Tuesday Lesson- started module 1 (Stolen)
"And the people would know. And the people would never forget" (pg.11)
in the performance (we have yet to see) the actor breaks the 4th wall and it hits the audience directly, showing how the effect of the stolen generations till effects indigenous Australian people today. A very powerful directorial choice.
Role vs. Character.
Role: represent a group or a collective - relatable & familiar (commedia del arte) e.g. Brechtian theatre.
Character: represents an individual. audience knows a lot of the story of that individual.
- This play follows the lives of 5 individuals who were forcibly taken from their families.
- The play was commissioned to tell as many stories as possible and follow the idea that not all Koori people were the same.
- it addresses the effects of racial identity - "the play is not about blame, its about understanding and acceptance" (Jane Harrison).

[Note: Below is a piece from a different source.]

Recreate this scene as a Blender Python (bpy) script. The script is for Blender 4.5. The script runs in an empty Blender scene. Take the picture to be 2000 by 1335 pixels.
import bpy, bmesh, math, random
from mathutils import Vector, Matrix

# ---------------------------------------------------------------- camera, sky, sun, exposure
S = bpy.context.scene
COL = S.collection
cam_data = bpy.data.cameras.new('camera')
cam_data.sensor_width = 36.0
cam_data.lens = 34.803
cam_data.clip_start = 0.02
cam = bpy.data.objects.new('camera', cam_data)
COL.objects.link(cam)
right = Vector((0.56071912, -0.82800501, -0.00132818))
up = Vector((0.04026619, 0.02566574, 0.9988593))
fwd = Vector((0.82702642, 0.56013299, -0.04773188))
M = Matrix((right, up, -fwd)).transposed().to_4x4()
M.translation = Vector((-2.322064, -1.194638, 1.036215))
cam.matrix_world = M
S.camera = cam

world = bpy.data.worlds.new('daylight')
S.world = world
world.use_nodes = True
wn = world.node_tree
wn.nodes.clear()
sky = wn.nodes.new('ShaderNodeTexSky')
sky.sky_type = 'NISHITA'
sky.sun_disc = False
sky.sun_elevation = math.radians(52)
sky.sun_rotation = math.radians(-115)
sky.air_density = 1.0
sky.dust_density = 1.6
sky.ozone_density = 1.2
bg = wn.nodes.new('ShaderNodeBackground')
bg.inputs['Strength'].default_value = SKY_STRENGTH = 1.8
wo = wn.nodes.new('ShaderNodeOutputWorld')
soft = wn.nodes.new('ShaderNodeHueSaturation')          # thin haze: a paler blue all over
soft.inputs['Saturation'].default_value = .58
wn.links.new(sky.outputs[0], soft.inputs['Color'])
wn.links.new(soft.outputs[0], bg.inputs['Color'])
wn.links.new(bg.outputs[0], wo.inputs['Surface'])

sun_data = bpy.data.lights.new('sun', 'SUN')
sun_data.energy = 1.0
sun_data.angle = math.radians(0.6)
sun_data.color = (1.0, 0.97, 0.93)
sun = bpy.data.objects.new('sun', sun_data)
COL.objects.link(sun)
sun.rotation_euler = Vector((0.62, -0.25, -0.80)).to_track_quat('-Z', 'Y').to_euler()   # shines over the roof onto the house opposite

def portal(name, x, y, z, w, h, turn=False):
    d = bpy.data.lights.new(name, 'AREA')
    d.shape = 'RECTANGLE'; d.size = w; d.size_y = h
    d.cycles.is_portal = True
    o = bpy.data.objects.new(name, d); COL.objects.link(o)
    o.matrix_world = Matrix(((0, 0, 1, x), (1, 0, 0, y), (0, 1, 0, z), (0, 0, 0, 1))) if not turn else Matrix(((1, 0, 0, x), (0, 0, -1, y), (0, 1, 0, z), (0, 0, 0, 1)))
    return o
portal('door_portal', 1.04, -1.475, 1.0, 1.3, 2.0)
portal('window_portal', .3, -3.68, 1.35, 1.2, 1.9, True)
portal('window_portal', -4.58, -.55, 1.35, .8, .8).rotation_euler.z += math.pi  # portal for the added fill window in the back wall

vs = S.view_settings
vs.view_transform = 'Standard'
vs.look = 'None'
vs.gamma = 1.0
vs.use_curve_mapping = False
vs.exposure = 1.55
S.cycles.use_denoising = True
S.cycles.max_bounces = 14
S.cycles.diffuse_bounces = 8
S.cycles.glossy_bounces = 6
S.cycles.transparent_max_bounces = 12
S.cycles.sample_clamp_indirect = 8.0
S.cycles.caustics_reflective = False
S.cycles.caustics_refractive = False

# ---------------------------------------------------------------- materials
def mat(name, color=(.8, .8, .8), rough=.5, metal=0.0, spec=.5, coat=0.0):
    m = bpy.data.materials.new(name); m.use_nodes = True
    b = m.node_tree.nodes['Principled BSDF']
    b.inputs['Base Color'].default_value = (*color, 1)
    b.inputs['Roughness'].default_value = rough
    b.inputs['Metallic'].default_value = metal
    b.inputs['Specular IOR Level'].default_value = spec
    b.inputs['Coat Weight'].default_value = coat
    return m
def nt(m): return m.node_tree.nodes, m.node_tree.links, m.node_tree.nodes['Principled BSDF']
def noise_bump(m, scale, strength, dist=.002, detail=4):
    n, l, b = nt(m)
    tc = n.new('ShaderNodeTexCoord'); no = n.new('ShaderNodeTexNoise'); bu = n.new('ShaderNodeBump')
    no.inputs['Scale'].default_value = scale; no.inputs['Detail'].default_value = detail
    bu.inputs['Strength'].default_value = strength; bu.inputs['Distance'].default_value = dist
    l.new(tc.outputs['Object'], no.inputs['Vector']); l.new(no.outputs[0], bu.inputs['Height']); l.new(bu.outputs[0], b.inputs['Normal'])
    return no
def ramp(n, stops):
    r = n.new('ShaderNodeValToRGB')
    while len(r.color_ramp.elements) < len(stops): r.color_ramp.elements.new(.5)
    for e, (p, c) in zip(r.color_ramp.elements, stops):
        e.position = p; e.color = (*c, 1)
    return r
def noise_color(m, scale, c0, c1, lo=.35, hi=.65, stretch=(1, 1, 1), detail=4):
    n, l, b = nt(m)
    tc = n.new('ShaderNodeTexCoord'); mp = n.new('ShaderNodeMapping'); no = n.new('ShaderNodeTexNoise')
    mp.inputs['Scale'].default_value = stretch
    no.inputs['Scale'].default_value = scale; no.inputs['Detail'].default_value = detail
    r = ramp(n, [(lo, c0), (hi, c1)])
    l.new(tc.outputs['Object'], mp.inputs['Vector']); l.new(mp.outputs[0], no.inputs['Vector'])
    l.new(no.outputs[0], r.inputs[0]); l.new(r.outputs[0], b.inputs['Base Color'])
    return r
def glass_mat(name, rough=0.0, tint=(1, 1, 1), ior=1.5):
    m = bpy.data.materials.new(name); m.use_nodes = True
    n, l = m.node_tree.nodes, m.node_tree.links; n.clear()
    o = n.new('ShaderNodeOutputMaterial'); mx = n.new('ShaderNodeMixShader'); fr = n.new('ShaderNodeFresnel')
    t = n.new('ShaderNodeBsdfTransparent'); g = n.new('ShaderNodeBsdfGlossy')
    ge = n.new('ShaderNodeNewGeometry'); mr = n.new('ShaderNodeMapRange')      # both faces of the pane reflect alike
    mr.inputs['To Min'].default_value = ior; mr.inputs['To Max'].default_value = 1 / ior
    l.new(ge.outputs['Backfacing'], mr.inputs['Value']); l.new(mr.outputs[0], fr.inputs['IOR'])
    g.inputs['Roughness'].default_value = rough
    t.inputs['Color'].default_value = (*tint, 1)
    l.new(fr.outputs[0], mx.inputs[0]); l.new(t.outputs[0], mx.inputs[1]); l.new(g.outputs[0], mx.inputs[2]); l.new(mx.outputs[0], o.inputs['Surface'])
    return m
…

- Put in place for Indigenous children to be forcibly taken by law by an officer and raised separately.
- 1910-1970 (raised in church/state) 100,000 taken.
- Many were subject to abuse; emotional, physical, sexual.
- Motive was to assimilate aboriginal people into european society.
- ongoing psychological damage.
- In 1995 an enquiry was set up 'bringing them home report' - completed 1997.
- Kevin Rudd's apology speech.
Themes and Motives
- HOME
- Belonging
- Resistance
- Identity
- Racism
- Cultural loss and its effects
- Grief.
Dramatic Structure and Form
- Play is episodic and disjunctive (transformational actors).
- Disrupted narrative - tries to display the effect of assimilation.
- Non linear - jumps around a lot
- 5 clear different narratives
- Past and the present resonate clearly -links audience and actors to story and current political states.
Characters
- Jimmy: fun loving child - commits suicide
- Ruby: quiet child - suffered abuse and loses her mind.
- Shirley: strong character- doesn't give up.
- Sandy: never finds home - restless.
Research
- Look at section 3 (first and second paragraphs)- social ramifications.
- Bringing Them Home Chapter 10 "Most of us girls were thinking white in the head but were feeling black inside. We weren't black or white. We were a very lonely, lost and sad displaced group of people. We were taught to think and act like a white person, but we didn't know how to think and act like an Aboriginal. We didn't know anything about our culture.
- We were completely brainwashed to think only like a white person. When they went to mix in white society, they found they were not accepted [because] they were Aboriginal. When they went and mixed with Aborigines, some found they couldn't identify with them either, because they had too much white ways in them. So that they were neither black nor white. They were simply a lost generation of children. I know. I was one of them." Confidential submission 617, New South Wales: woman removed at 8 years with her 3 sisters in the 1940s; placed in Cootamundra Girls' Home.
I could not even imagine what these poor Indegenous Australians had to and still do have to go through! the fact that it was government situated makes it even worse... thats breaching humanity.
Reflection
I read the whole book today in my double free after our drama lesson (incl. profiles, writers notes & background) and was amazed.
Firstly by the extent of which the writer (Harrison) has researched a part of her culture that she once didn't know to write this play. Secondly that this was her first piece of theatre - incredible staging and symbolism used, but more to the point, there was so much that each director would be able to pull into this piece of work and make it their own. This play is very episodical and jumps around the narrative a lot- but very cleverly so it all still makes sense. i cannot wait to start looking at this play in depth as the background information is also interesting. one of my favourite parts was when one of the characters was telling a dreamtime story to the others as children. I cannot wait to go and see the archival footage!!